The ramp is frictionless, so the initial kinetic energy is converted to the final gravitational potential energy.
½ mv² = mgh
½ v² = gh
h = v² / (2g)
Since v is constant, h is also constant.
"What happens to the height h if θ and v are kept the same, but the mass m of the block increases?"
As found above, h does not depend on the mass m, so h would remain constant.
"If we keep m and v the same, but now we add a small amount of kinetic friction to the ramp surface, how does the height h change as θ increases?"
This time, some of the kinetic energy is converted into work done by friction.
½ mv² = Fd + mgh
½ mv² = Fh / sin θ + mgh
The friction force can be found by drawing a free body diagram of the block. There are three forces acting on the block.

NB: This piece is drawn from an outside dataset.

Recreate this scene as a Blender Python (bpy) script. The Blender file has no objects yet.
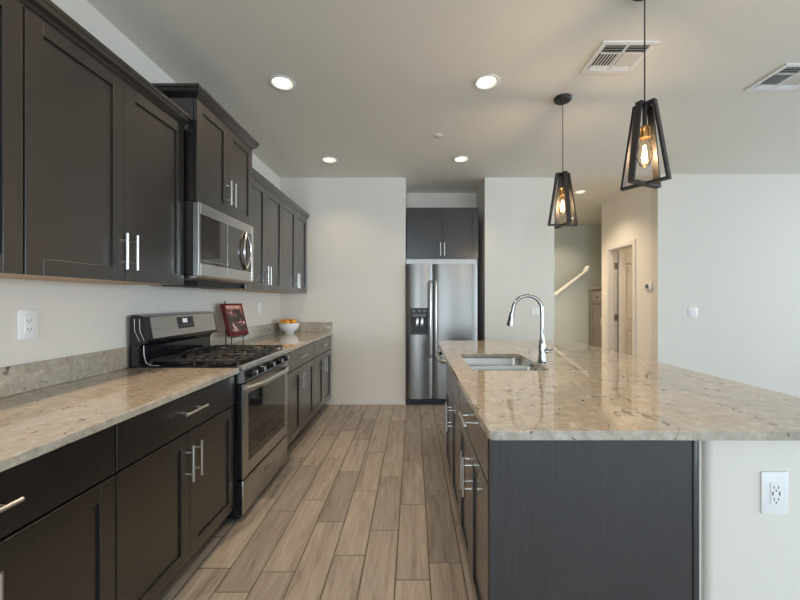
import bpy, bmesh, math, random
from mathutils import Vector, Matrix
random.seed(7)
PI = math.pi
SC = bpy.context.scene
COL = SC.collection

# ------------------------------------------------------------------ camera, sky, light, exposure
F_PX, VPX, VPY, CAMZ = 360.0, 413.5, 300.5, 1.31
cd = bpy.data.cameras.new('camera')
cam = bpy.data.objects.new('camera', cd); COL.objects.link(cam)
cam.location = (0, 0, CAMZ); cam.rotation_euler = (PI/2, 0, 0)
cd.sensor_fit = 'HORIZONTAL'; cd.sensor_width = 36.0; cd.lens = 36.0*F_PX/800
cd.shift_x = -(VPX-400)/800; cd.shift_y = (VPY-300)/800
cd.clip_start = 0.02; cd.clip_end = 200
SC.camera = cam

SC.view_settings.view_transform = 'Standard'
SC.view_settings.look = 'None'
SC.view_settings.gamma = 1.0
SC.view_settings.use_curve_mapping = False
SC.view_settings.exposure = 0.80

w = bpy.data.worlds.new('world'); SC.world = w; w.use_nodes = True
wn = w.node_tree.nodes; wl = w.node_tree.links
sky = wn.new('ShaderNodeTexSky'); sky.sky_type = 'NISHITA'
sky.sun_elevation = math.radians(48); sky.sun_rotation = math.radians(250); sky.sun_disc = False
wl.new(sky.outputs[0], wn['Background'].inputs[0]); wn['Background'].inputs[1].default_value = 0.12

def area(name, loc, rot, sx, sy, power, col, spread=PI, shape='RECTANGLE'):
    l = bpy.data.lights.new(name, 'AREA'); l.shape = shape; l.size = sx; l.size_y = sy
    l.energy = power; l.color = col; l.spread = spread
    o = bpy.data.objects.new(name, l); COL.objects.link(o); o.location = loc; o.rotation_euler = rot
    return o
DAY = (0.71, 0.84, 1.0)
# daylight outside the windows (behind the camera, and along the great room on the right)
area('window_daylight', (-.78, -4.90, 1.2), (-PI/2-.35, 0, PI), 1.5, 2.2, 125, DAY)
area('window_daylight', (4.3, -4.95, 1.25), (-PI/2-.4, 0, PI), 4.6, 2.2, 140, DAY)
area('window_daylight', (8.40, -1.2, 1.45), (0, PI/2+.3, 0), 1.8, 2.6, 170, DAY)
area('window_daylight', (8.40, 2.3, 1.45), (0, PI/2+.3, 0), 1.8, 2.0, 140, DAY)

SC.cycles.max_bounces = 12; SC.cycles.diffuse_bounces = 7; SC.cycles.glossy_bounces = 6
SC.cycles.transparent_max_bounces = 12
SC.cycles.sample_clamp_indirect = 4.0
SC.cycles.caustics_reflective = False; SC.cycles.caustics_refractive = False
SC.cycles.use_denoising = True

# ------------------------------------------------------------------ materials
def newmat(name):
    m = bpy.data.materials.new(name); m.use_nodes = True
    return m, m.node_tree.nodes, m.node_tree.links, m.node_tree.nodes['Principled BSDF']
def N(nt, typ, **kw):
    n = nt.new(typ)
    for k, v in kw.items():
        if k.startswith('i_'):
            key = k[2:]
            n.inputs[int(key) if key.isdigit() else key.replace('_', ' ')].default_value = v
        else: setattr(n, k, v)
    return n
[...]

Normal force perpendicular to the ramp, weight force pulling down, and friction force pushing down the ramp.
Sum of the forces perpendicular to the ramp:
∑F = ma
N − mg cos θ = 0
N = mg cos θ
Friction is normal force times coefficient of friction:
F = Nμ
F = mgμ cos θ
Substituting:
½ mv² = (mgμ cos θ) h / sin θ + mgh
½ mv² = mgμ h / tan θ + mgh
½ v² = gμ h / tan θ + gh
½ v² = (gμ / tan θ + g) h
As θ increases, tan θ increases. That makes gμ / tan θ + g decrease. Since v is constant, h must increase.